O instantâneo domina o presente, anulando o passado, redefinindo o futuro sem deixar que sobre tempo para pensar. Cedemos sempre ao mais fácil e que nos toca. É a natureza humana. De facto, a emoção domina a presença, o que nos agrada reproduz-se sem cessar, anulamos o que nos incomoda e ignoramos o que não corresponde ao que pensamos. Criticamos o que é diferente, rejeitamos o que pode questionar-nos e censuramos gostos para que outros sintam o nosso desprezo. No entretanto, Trump acontece, os extremismos ficam extremamente populares e agora tememos Bolsonaro. Gritamos contra, vociferamos a favor e aquilo que, para muitos, parece impensável, num ambiente com mais ferramentas para participar do que alguma vez pudemos imaginar, acontece porque, simplesmente, debitar cenas para sites de redes sociais não é exactamente a cidadania que esperávamos.

É tão fácil o sorriso de uma criança, um vestido às flores ou um batom bonito. Difícil é usar as redes para criar uma comunidade virtual como Howard Rheingold (1993) pensou, desenvolver uma inteligência colectiva como Dominique Wolton (1997) anunciou, a convergência que Henri Jenkins (2006) definiu ou a manter vida privada sem a tornar pública como enunciou Mark Deuze (2012).

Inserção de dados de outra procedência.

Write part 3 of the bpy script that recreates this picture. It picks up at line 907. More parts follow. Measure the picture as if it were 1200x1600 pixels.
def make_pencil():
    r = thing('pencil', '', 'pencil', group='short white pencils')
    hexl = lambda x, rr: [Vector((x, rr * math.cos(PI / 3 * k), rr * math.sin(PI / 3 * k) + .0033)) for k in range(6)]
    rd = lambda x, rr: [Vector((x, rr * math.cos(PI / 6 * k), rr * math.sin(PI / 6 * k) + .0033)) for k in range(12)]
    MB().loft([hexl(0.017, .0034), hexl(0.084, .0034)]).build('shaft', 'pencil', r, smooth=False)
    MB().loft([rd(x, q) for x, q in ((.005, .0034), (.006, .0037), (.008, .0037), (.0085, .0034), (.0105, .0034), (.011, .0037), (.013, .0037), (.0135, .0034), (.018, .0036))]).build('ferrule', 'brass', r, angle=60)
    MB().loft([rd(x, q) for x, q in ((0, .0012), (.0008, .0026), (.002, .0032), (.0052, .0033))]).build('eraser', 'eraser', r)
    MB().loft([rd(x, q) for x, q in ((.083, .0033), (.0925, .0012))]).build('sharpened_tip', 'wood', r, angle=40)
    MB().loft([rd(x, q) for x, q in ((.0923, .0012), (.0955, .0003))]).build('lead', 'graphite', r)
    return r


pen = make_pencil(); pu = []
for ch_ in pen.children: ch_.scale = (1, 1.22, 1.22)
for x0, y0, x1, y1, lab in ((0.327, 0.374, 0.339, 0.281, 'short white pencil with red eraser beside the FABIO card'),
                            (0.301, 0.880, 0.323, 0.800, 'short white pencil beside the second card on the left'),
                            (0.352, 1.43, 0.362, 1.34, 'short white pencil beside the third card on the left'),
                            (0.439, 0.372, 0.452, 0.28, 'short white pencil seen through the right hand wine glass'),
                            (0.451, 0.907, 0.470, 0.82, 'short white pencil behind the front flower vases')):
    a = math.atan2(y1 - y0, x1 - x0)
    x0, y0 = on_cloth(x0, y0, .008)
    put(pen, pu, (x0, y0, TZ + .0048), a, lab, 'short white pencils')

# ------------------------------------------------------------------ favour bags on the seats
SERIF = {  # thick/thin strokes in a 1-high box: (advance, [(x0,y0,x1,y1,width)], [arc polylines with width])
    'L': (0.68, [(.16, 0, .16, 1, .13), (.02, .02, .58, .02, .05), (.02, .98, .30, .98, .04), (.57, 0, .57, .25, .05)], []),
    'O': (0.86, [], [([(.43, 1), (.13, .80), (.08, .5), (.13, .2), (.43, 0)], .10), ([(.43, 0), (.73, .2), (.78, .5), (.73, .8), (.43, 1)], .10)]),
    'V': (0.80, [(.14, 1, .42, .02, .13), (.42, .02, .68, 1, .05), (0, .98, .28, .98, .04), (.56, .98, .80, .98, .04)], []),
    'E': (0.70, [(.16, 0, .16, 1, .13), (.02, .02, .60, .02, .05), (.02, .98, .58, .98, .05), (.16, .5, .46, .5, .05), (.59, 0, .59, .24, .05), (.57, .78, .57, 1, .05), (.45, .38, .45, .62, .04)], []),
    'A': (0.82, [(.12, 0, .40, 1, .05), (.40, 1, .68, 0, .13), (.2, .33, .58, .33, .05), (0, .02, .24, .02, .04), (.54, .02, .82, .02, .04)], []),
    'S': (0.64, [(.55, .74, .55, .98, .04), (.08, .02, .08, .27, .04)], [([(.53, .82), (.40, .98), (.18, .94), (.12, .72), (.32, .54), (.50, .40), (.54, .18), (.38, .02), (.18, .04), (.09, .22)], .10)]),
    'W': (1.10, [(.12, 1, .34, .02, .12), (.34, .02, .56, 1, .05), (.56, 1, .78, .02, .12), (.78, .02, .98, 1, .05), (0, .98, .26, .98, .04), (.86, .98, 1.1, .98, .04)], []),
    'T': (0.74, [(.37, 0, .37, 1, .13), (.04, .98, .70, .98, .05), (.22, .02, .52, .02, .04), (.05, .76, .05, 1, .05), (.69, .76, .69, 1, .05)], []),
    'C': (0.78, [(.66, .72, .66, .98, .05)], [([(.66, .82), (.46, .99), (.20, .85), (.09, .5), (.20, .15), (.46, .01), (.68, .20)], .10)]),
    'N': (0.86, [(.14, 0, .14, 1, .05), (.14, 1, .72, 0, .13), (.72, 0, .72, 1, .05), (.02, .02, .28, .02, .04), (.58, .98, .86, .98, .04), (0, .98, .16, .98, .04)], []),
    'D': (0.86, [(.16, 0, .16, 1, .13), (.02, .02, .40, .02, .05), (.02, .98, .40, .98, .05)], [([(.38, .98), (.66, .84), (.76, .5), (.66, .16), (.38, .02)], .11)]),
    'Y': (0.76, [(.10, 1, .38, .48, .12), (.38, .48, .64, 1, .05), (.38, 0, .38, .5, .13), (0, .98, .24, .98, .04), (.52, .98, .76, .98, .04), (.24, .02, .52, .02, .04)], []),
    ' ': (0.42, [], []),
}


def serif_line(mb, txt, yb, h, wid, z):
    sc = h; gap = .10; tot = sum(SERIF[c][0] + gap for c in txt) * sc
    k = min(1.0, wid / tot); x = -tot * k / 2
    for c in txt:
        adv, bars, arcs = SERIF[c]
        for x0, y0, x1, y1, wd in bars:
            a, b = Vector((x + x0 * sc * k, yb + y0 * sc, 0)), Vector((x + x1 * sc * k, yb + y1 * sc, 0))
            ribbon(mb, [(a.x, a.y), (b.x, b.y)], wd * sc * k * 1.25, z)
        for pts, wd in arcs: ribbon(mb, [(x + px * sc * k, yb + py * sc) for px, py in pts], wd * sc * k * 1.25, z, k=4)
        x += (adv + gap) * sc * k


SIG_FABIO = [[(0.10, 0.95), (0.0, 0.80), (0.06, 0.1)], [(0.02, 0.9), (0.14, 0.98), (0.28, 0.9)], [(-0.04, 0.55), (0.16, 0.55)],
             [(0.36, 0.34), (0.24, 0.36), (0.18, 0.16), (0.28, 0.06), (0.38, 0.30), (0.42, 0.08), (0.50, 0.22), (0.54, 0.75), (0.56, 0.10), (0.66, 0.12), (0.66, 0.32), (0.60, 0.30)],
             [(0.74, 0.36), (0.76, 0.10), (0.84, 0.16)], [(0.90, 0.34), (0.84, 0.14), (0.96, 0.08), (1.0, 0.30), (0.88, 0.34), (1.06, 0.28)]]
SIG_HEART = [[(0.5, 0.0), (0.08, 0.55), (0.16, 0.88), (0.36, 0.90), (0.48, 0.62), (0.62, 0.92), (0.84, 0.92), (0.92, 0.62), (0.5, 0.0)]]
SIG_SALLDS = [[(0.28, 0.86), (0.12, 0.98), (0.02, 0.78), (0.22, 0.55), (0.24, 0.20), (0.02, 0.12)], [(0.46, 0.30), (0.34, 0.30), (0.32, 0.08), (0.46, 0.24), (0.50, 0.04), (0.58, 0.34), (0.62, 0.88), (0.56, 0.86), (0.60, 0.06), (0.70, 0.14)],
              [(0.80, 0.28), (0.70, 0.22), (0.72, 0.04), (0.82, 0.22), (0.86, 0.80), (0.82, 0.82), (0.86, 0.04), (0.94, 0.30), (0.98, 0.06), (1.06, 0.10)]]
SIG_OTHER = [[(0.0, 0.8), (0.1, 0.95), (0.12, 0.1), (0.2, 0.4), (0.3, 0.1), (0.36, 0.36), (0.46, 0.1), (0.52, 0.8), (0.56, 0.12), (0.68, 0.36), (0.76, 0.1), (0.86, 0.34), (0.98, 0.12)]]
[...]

Não faltam documentos que explicam o que partilhar, quando e como o fazer. Cursos. Coaches que estão disponíveis para tornar a nossa pequena conta numa fonte milionária de rendimento. Não tenho dúvidas que existem várias webs sendo que aquela que tem mais pessoas é também a que mais se assemelha os cafés de antigamente: uma casa cheia de um grupo anónimo, que tudo comenta sem nada saber.